We arrived here in rural Rhode Island in time to catch the end of spring, and now summer is slipping into autumn. In these three months I can’t say that I have metamorphosed into a master gardener like Penelope Hobson or that our five New England acres in any way resemble the great gardens she created at Tintinhull.
Still, I have learned some things that I would like to share with you.
First of all, I have learned something about proportion. I remember that when I first started gardening in Baltimore, everything I planted in our townhouse garden outgrew its space by summer’s end.
Every August, my husband would complain that our garden was beginning to look like a jungle.
However, this spring when I began planting the flats of impatiens, coleus, and begonias that had filled the spaces between perennials in our city garden with color, they just sat in these large beds like displaced persons, looking lost and forlorn.
They do look a bit better now but our cool nights never allowed them to reach the size they grew to in Maryland.

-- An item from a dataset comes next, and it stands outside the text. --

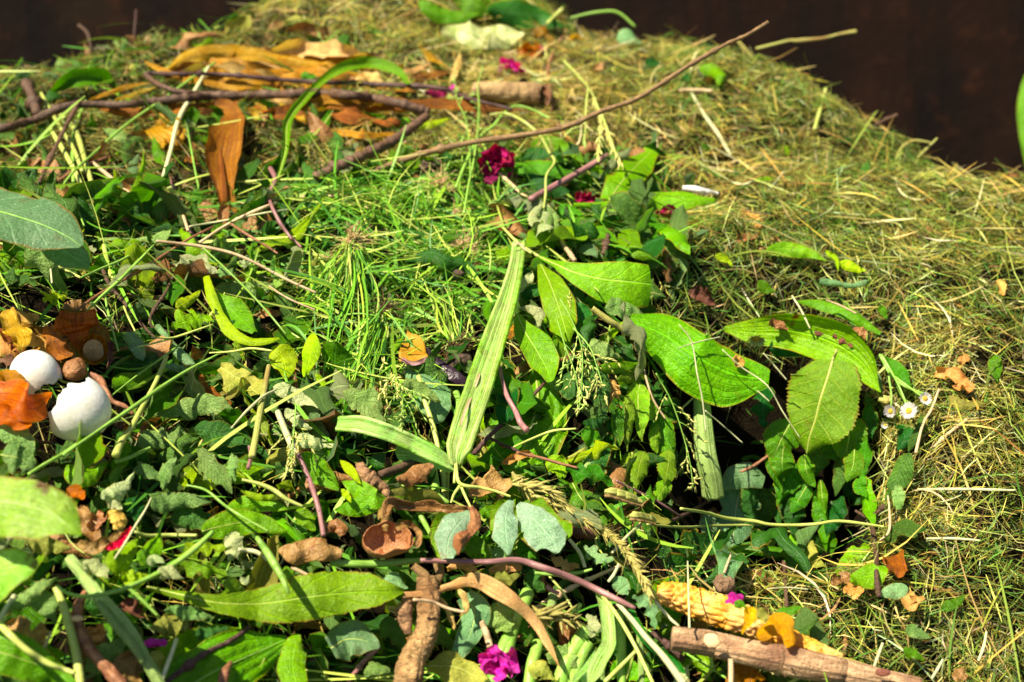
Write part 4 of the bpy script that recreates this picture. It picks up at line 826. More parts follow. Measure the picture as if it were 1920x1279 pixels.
# ================================================================ orange corn husks, upper left
HG = 'dried corn husks under the dark branch'
for tl, p, h_, m_, lab, li in [
    ('A', [(940, 385), (1050, 320), (1180, 290), (1400, 300), (1620, 325), (1830, 370)], 40, 'husk', 'uppermost orange corn husk strip arching over the pile', .062),
    ('A', [(1170, 330), (1300, 380), (1450, 410), (1650, 400), (1800, 400), (1960, 415)], 52, 'husk', 'wide golden corn husk strip running to the curling green leaf', .060),
    ('A', [(808, 345), (900, 385), (1050, 440), (1250, 475), (1460, 492)], 19, 'husk', 'narrow orange husk strip with its pointed tip at left', .064),
    ('A', [(990, 370), (1120, 400), (1280, 440), (1420, 470), (1560, 480)], 46, 'husk', 'bright orange husk strip just above the main branch', .057),
    ('A', [(1460, 420), (1600, 440), (1800, 470), (1980, 480)], 34, 'husk', 'orange husk strip between the two dark twigs', .055),
    ('A', [(500, 560), (620, 510), (740, 475), (870, 455)], 13, 'husk', 'thin curved orange husk fibre at the far left end', .05),
    ('A', [(640, 560), (760, 520), (890, 480)], 12, 'husk', 'second thin orange husk fibre below the curved one', .05),
    ('A', [(560, 610), (760, 620), (980, 605), (1180, 600), (1300, 590)], 30, 'huskbrown', 'brown husk strip hanging just beneath the dark branch', .055),
    ('A', [(860, 650), (900, 710), (960, 740), (1030, 770)], 82, 'husk', 'torn golden husk flap below the dark branch at left', .04),
    ('A', [(1340, 560), (1420, 600), (1450, 660)], 50, 'husk', 'small torn orange husk flap right of the hanging husk', .045),
    ('A', [(1560, 570), (1640, 640), (1740, 680)], 24, 'husk', 'pointed orange husk tip behind the curling green leaf', .05),
    ('B', [(-60, 500), (100, 490), (260, 495), (420, 510)], 32, 'huskbrown', 'brown husk strip left of the pink petal scraps', .05),
    ('B', [(-80, 600), (150, 590), (360, 570), (600, 575), (820, 590), (1030, 612)], 34, 'huskbrown', 'long brown husk strip ending under the hollow stalk', .048),
    ('B', [(-60, 640), (120, 650), (330, 690)], 42, 'huskbrown', 'wide brown husk under the snapped branch', .04),
    ('B', [(-60, 735), (80, 745), (200, 745), (315, 750)], 24, 'husk', 'pale orange husk strip below the snapped branch', .035),
    ('B', [(370, 445), (470, 420), (600, 405)], 24, 'huskbrown', 'brown husk tip right of the curling green leaf', .05),
    ('B', [(80, 455), (160, 425), (240, 460)], 34, 'huskpale', 'pale husk piece framed by the curling green leaf', .045),
    ('B', [(430, 250), (500, 320), (600, 380)], 16, 'husk', 'thin orange husk strip crossing the hay at the top', .03),
    ('B', [(660, 300), (640, 380), (600, 480)], 16, 'huskpale', 'upright tan husk strip in the hay left of the magenta petal', .03),
    ('B', [(340, 400), (430, 380), (500, 350)], 14, 'huskpale', 'small tan husk strip in the hay above the brown husk tip', .03)]:
    lf('corn_husk', 'corn husk', tl, p, h_ * 1.2, 'husk', m_, lab, l=li + .012, A=.5, crk=.14, wav=.4, fold=-.5, group=HG, roll=(-.2, .3), nv=13)
hh = lf('corn_husk', 'corn husk', 'A', [(1180, 600), (1260, 590), (1300, 650), (1270, 760), (1245, 880), (1255, 1000), (1265, 1100), (1275, 1200)], 118, [.2, .35, .5, .95, 1, .85, .55, .42], 'huskbrown', 'large brown husk leaf hanging straight down from the branch', l=[.07, .076, .076, .07, .066, .062, .058, .052], A=.9, crk=.12, wav=.2, fold=.1, ns=50, nv=19)
lf('fold_ridge', None, 'A', [(1250, 640), (1225, 780), (1240, 950), (1250, 1150)], 26, 'strap', 'huskbrown', None, l=.072, A=-1.4, parent=hh)
lf('corn_husk', 'corn husk', 'H', [(350, 790), (480, 780), (600, 745), (740, 710), (860, 760), (1000, 850), (1090, 950), (1150, 1060), (1215, 1195)], 52, [.35, .5, .45, .9, 1, .75, .6, .5, .05], 'huskpale', 'long tan corn husk strip curving down beside the magenta rose', l=[.06, .06, .06, .062, .06, .055, .05, .05, .05], A=-.8, crk=.08, wav=.2, ns=60, nv=13)
lf('corn_husk', 'corn husk', 'H', [(540, 800), (580, 850), (620, 950), (630, 990)], 18, 'husk', 'huskpale', 'short tan husk strip hanging right of the knobbly root', l=.05, A=-1, crk=.2)
lf('corn_husk', 'corn husk', 'H', [(640, 740), (680, 800), (700, 870), (660, 910)], 20, 'husk', 'huskpale', 'small looped tan husk strip below the green purple stem', l=.058, A=-1, crk=.2)
for p, lab in [([(600, 640), (680, 620), (760, 660)], 'crumpled pale husk tuft directly above the tan husk strip'), ([(1170, 590), (1250, 620), (1330, 640)], 'pale husk scrap under the right end of the purple stem'), ([(820, 660), (920, 640), (1010, 640)], 'flat pale husk scrap under the green purple stem')]:
    lf('corn_husk', 'corn husk', 'H', p, 36, 'rag', 'huskpale', lab, l=.035, A=-.9, crk=.35, wav=.3)
# ================================================================ big green leaves
G_ = lambda *a, **k: lf(*a, **k)
curl = lf('curled_leaf', 'leaf', 'Z', [(430, 415), (480, 375), (515, 345), (535, 285), (540, 230), (570, 188), (610, 150), (650, 128), (700, 122), (745, 135), (765, 158)], 13, [.22, .25, .3, .5, .85, .9, .8, 1, 1.1, .9, .3], 'lanceleaf', 'long curling green leaf looping over the branch and husks', l=[.05, .055, .06, .07, .09, .1, .104, .106, .104, .1, .095], A=1.0, fold=.1, crk=.05, ns=80, rib='stemyellow')
lf('hosta_leaf', 'hosta leaf', 'Z', [(-120, 380), (-20, 392), (60, 415), (120, 440), (152, 462)], 72, [.6, 1, 1, .75, .1], 'bluehosta', 'large dull blue green leaf, out of focus, at left edge', t=[.93, .92, .905, .90, .895], A=-.2, rib='stemgreen', crk=.04, nf=.4)
lf('hosta_leaf', 'hosta leaf', 'Z', [(80, 440), (120, 470), (150, 490), (168, 506)], 32, 'ovate', 'bluehosta', 'dark pointed leaf tip tucked under the large dull leaf', t=[.935, .93, .925, .92], A=-.4, crk=.05)
lf('hosta_leaf', 'hosta leaf', 'G', [(-260, 260), (-80, 270), (120, 290), (300, 350), (450, 462)], 185, [.5, .9, 1, .85, .05], 'hostapale', 'large pale green leaf with brown spots, out of focus, lower left', t=[.745, .735, .73, .725, .72], A=-.25, crk=.04, nf=.8, roll=.3, rib='stempale', stem=([(-260, 260), (-420, 600), (-520, 1100), (-560, 1500)], 22, 'stemgreen'))
lf('hosta_leaf', 'hosta leaf', 'G', [(-240, 700), (-60, 680), (80, 650), (215, 620)], 165, [.8, 1, .8, .1], 'hostapale', 'lower pale green blurred leaf beneath the spotted one', t=[.76, .75, .745, .74], A=-.25, crk=.05, nf=.8, roll=.3, stem=([(-240, 700), (-380, 900), (-500, 1500)], 22, 'stemgreen'))
lf('hosta_leaf', 'hosta leaf', 'G', [(-150, 1080), (20, 1120), (180, 1170), (320, 1230), (420, 1290)], 125, [.8, 1, .95, .6, .1], 'hosta', 'smooth green hosta leaf filling the bottom left corner', l=.05, A=-.3, pleat=.02, rib='stemyellow')
lf('hosta_leaf', 'hosta leaf', 'G', [(840, 1250), (960, 1130), (1100, 1060), (1240, 1020), (1350, 990)], 95, [.4, .9, 1, .7, .2], 'hosta', 'mid green hosta leaf half covered by the dark purple twig', l=.028, A=.3, pleat=.03)
lf('hosta_leaf', 'hosta leaf', 'G', [(900, 1390), (1080, 1290), (1260, 1190), (1440, 1110), (1600, 1040)], 210, [.7, 1, .95, .7, .15], 'hosta', 'glossy green hosta leaf with deep ribs at the bottom', l=[.03, .036, .038, .038, .036], A=-.3, pleat=.035, rib='stemgreen', ns=44, nv=23)
lf('hosta_leaf', 'hosta leaf', 'G', [(1660, 1010), (1640, 1080), (1630, 1180), (1650, 1290)], 85, [.2, .9, 1, .8], 'hosta', 'upright hosta leaf half overlapping the glossy ribbed leaf', l=.042, A=-.5, pleat=.04)
lt = lf('broad_leaf', 'leaf', 'G', [(820, 748), (1000, 790), (1200, 835), (1400, 842), (1600, 825), (1800, 792), (2000, 780), (2140, 775), (2245, 770)], 128, [.10, .20, .38, .62, .90, 1.05, .98, .75, .08], 'lanceleaf', 'long broad light green leaf lying level left of the root', l=[.045, .05, .055, .06, .062, .064, .064, .064, .06], A=-.35, crk=.07, wav=.12, ser=.08, teeth=20, ns=80, nv=19, rib='stemyellow')
st = lf('strap_leaf', 'strap leaf', 'E', [(988, 108), (975, 220), (945, 360), (905, 500), (860, 640), (810, 790), (760, 930), (705, 1070), (665, 1190), (640, 1290), (645, 1350)], 74, [.50, .56, .68, .80, .88, .95, .98, 1, 1, .95, .3], 'strap', 'broad pale green strap leaf standing upright in the centre', l=[.055, .062, .07, .074, .076, .076, .074, .072, .07, .066, .062], A=.75, crk=.035, wav=.06, ns=70, nv=23, pleat=.035, thick=.0025)
lf('dry_edge', None, 'E', [(955, 118), (990, 108), (1028, 150)], 7, 'strap', 'stemtan', None, l=.0725, parent=st)
lf('dry_edge', None, 'E', [(772, 830), (735, 930), (700, 1020), (660, 1130)], 8, 'strap', 'stemtan', None, l=.0775, parent=st)
lf('strap_leaf', 'strap leaf', 'E', [(-20, 1120), (120, 1130), (260, 1170), (400, 1230), (520, 1290), (640, 1360)], 56, [.75, 1, 1, .95, .8, .5], 'strap', 'shorter green strap leaf meeting the upright one at its base', l=[.05, .055, .058, .06, .062, .06], A=.9, crk=.03, wav=.05, ns=50, nv=17, pleat=.03, thick=.0025)
G_('plantain_leaf', 'leaf', 'E', [(1060, 160), (1180, 218), (1300, 270), (1440, 305), (1590, 320), (1728, 335)], 140, [.05, .12, .48, .82, 1.02, .86], 'lanceleaf', 'broad tongue shaped green leaf with blunt end at the centre right', l=[.05, .052, .055, .06, .06, .055], A=-.28, crk=.03, wav=.05, ns=44, nv=19, rib='stemyellow', stem=([(985, 110), (1030, 140), (1100, 180)], 9, 'stemyellow'))
G_('plantain_leaf', 'leaf', 'E', [(1110, 225), (1160, 320), (1200, 430), (1235, 540), (1265, 655)], 98, [.15, .75, 1, .9, .12], 'lanceleaf', 'oval green leaf hanging down below the tongue shaped leaf', l=.045, A=-.5, crk=.05, rib='stemyellow')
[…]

I had not taken into account the difference in scale and the difference in climate.
So, in July I stopped planting and instead began to look at neighboring gardens – and more importantly, to explore our own landscape.
A Backyard Discovery
The daylilies and plantain lilies were just coming into bloom.
As I raked several years’ accumulation of oak leaves from under the shrubs, I began to discover their shapes and to uncover clumps of small late-blooming plantain lilies, ferns, and rocks covered with moss and lichen. Like in Japanese gardens, these rocks are the true foundation of our New England garden.